Thanks for your work. I am currently reviwing the tip branch and the
merge seems go so far.

Regarding the last 3 patches, what are the next steps?

Thank you!
Breno
Ingo Molnar Jan. 10, 2024, 6:07 p.m. UTC | #4
* Breno Leitao <leitao@debian.org> wrote:

> > Yeah, so:
> > 
> >  - I took this older series and updated it to current upstream, and made
> >    sure all renames were fully done: there were two new Kconfig option
> >    uses, which I integrated into the series. (Sorry about the delay, holiday & stuff.)
> > 
> >  - I also widened the renames to comments and messages, which were not
> >    always covered.
> > 
> >  - Then I took this cover letter and combined it with a more high level
> >    description of the reasoning behind this series I wrote up, and added it
> >    to patch #1. (see it below.)
> > 
> >  - Then I removed the changelog repetition from the other patches and just
> >    referred them back to patch #1.
> > 
> >  - Then I stuck the resulting updated series into tip:x86/bugs, without the 
> >    last 3 patches that modify behavior.
> 
> Thanks for your work. I am currently reviwing the tip branch and the
> merge seems go so far.
> 
> Regarding the last 3 patches, what are the next steps?
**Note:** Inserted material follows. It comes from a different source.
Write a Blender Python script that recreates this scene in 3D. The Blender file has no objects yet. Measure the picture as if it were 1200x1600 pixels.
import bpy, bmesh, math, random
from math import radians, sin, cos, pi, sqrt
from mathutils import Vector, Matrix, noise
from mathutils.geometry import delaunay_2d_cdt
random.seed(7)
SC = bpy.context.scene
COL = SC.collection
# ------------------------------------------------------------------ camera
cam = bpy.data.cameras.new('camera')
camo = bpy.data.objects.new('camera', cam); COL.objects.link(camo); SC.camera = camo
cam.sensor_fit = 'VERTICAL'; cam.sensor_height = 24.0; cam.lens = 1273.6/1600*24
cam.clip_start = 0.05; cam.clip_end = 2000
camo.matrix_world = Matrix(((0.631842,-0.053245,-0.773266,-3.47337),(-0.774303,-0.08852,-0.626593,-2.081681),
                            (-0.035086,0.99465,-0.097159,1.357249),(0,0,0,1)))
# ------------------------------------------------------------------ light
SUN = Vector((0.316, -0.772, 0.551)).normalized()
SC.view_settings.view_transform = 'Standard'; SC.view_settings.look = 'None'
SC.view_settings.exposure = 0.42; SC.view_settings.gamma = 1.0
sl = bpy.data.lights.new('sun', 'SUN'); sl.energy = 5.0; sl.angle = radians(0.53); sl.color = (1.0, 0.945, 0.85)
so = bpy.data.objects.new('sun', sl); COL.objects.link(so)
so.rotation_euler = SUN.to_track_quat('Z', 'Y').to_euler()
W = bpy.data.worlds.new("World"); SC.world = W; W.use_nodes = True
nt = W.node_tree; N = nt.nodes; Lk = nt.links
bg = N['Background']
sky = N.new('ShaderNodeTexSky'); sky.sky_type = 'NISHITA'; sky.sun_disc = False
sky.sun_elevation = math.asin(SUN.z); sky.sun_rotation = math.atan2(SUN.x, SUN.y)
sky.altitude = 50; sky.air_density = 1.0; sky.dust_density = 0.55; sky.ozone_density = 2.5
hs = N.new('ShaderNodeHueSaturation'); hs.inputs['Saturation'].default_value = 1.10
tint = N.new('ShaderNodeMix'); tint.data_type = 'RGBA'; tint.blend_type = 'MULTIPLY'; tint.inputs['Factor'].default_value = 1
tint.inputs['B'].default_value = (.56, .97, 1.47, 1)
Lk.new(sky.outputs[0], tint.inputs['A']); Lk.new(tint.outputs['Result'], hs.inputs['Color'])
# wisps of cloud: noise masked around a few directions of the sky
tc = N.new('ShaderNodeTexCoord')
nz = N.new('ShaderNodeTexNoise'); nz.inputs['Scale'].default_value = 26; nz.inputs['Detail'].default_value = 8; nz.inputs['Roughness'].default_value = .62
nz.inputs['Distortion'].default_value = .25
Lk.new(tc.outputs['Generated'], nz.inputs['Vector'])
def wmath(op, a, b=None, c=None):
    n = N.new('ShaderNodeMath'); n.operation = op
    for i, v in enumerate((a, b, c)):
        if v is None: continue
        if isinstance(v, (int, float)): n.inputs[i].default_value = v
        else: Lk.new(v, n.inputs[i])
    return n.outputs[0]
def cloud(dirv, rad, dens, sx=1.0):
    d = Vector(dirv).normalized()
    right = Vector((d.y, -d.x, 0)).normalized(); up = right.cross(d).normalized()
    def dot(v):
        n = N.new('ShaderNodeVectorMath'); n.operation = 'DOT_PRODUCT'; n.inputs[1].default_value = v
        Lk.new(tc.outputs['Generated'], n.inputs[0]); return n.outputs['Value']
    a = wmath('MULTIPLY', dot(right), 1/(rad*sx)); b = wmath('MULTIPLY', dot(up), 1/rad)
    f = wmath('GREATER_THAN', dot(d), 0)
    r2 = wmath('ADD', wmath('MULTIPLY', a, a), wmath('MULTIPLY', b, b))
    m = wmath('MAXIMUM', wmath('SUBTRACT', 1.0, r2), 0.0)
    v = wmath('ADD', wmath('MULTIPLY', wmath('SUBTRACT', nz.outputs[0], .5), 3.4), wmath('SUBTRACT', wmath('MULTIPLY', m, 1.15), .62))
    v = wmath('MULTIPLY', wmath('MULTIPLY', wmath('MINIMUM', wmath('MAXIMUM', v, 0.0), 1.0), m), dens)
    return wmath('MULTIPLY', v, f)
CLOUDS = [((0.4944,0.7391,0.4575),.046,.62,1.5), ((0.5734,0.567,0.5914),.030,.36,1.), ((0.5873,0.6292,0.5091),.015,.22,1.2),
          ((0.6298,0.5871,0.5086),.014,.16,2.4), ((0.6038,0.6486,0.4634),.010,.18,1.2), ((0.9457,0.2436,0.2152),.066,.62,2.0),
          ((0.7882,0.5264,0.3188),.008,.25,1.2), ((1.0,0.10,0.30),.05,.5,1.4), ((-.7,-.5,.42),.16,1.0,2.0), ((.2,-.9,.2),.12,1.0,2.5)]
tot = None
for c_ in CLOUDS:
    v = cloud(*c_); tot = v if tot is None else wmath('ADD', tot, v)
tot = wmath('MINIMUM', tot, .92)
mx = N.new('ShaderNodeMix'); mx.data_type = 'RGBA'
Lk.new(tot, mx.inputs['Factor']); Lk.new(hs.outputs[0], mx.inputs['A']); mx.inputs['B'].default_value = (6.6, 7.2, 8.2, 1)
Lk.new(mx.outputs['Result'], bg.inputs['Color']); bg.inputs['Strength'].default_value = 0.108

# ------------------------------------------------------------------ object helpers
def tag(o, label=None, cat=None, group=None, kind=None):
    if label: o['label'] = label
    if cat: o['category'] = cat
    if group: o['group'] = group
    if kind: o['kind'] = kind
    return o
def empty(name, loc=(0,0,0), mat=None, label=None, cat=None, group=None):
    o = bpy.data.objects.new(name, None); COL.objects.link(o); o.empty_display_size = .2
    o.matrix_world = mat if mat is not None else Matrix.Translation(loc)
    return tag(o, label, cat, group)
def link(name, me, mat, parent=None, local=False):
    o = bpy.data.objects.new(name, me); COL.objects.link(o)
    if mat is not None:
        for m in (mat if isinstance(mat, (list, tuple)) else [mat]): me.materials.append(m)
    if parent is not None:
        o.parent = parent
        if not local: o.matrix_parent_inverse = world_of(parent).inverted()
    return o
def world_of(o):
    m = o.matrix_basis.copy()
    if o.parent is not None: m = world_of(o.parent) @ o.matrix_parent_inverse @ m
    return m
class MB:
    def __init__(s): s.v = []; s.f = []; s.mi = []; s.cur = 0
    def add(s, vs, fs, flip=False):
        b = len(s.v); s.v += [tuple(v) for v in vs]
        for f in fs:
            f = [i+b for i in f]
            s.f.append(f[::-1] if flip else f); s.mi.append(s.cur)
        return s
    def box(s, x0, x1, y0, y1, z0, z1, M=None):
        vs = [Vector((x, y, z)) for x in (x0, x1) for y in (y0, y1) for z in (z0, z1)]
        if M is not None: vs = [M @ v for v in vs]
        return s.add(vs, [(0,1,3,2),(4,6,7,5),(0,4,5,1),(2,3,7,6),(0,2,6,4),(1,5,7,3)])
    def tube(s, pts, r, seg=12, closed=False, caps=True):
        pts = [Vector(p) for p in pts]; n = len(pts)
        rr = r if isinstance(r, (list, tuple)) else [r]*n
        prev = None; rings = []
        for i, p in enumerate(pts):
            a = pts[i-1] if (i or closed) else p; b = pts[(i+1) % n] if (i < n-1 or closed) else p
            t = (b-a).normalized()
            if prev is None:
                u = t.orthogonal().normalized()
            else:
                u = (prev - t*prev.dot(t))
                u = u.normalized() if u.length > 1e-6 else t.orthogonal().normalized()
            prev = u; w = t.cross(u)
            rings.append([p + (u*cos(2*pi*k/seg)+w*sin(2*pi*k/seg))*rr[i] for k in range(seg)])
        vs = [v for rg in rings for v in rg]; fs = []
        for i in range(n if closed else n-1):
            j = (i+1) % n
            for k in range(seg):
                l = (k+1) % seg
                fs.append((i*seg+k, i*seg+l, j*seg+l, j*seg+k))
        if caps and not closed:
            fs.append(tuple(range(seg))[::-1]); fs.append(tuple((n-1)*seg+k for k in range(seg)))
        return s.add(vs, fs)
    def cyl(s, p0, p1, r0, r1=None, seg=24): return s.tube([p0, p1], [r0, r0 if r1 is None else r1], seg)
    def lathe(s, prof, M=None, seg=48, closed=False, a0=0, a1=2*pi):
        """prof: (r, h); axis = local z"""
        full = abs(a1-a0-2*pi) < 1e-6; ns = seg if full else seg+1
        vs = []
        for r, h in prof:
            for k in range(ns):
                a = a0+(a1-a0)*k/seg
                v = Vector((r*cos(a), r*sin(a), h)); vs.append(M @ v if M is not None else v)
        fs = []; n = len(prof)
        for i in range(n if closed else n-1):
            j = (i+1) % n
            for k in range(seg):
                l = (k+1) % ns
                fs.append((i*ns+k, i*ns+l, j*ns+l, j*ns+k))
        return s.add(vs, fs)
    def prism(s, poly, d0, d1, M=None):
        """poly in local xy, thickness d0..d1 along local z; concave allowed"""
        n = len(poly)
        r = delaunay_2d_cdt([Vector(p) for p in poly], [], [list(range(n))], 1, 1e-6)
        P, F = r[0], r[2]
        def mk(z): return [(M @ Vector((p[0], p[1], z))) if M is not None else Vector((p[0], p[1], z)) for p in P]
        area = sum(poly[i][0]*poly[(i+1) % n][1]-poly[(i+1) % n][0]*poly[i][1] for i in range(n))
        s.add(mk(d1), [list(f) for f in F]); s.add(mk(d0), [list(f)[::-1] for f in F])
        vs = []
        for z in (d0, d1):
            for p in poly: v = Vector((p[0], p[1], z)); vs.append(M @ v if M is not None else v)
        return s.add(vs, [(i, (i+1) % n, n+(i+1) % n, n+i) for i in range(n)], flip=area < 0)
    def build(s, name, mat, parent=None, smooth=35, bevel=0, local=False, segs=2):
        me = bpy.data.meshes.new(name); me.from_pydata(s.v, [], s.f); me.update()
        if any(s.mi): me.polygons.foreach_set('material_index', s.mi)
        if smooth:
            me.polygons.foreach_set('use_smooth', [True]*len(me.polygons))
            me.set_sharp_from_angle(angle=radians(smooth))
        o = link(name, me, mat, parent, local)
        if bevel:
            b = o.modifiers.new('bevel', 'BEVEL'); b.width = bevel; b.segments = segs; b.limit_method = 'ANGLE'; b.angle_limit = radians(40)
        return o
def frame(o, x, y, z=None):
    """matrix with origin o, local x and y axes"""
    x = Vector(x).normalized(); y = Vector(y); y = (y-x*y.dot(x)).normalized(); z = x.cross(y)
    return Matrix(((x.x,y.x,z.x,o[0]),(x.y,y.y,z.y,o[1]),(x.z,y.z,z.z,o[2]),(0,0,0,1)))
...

Please resubmit them in a few days (with Josh's Acked-by added and any 
fixes/enhancements done along the way), on top of tip:x86/bugs.

Thanks,

	Ingo
Breno Leitao April 30, 2024, 1:12 p.m. UTC | #5
Hello Ingo,

On Wed, Jan 10, 2024 at 07:07:48PM +0100, Ingo Molnar wrote:
> 
> * Breno Leitao <leitao@debian.org> wrote:
> 
> > > Yeah, so:
> > > 
> > >  - I took this older series and updated it to current upstream, and made
> > >    sure all renames were fully done: there were two new Kconfig option
> > >    uses, which I integrated into the series. (Sorry about the delay, holiday & stuff.)
> > > 
> > >  - I also widened the renames to comments and messages, which were not
> > >    always covered.
> > > 
> > >  - Then I took this cover letter and combined it with a more high level
> > >    description of the reasoning behind this series I wrote up, and added it
> > >    to patch #1. (see it below.)
> > > 
> > >  - Then I removed the changelog repetition from the other patches and just
> > >    referred them back to patch #1.
> > > 
> > >  - Then I stuck the resulting updated series into tip:x86/bugs, without the 
> > >    last 3 patches that modify behavior.
> > 
> > Thanks for your work. I am currently reviwing the tip branch and the
> > merge seems go so far.
> > 
> > Regarding the last 3 patches, what are the next steps?
> 
> Please resubmit them in a few days (with Josh's Acked-by added and any 
> fixes/enhancements done along the way), on top of tip:x86/bugs.

I've sent the commits on top of the latest mitigations. Have you had a
chance to see them?

	https://lore.kernel.org/all/20240422165830.2142904-1-leitao@debian.org/

PS: I took the opportunity to break them down, one per mitigation, so, it
could simplify the patch management.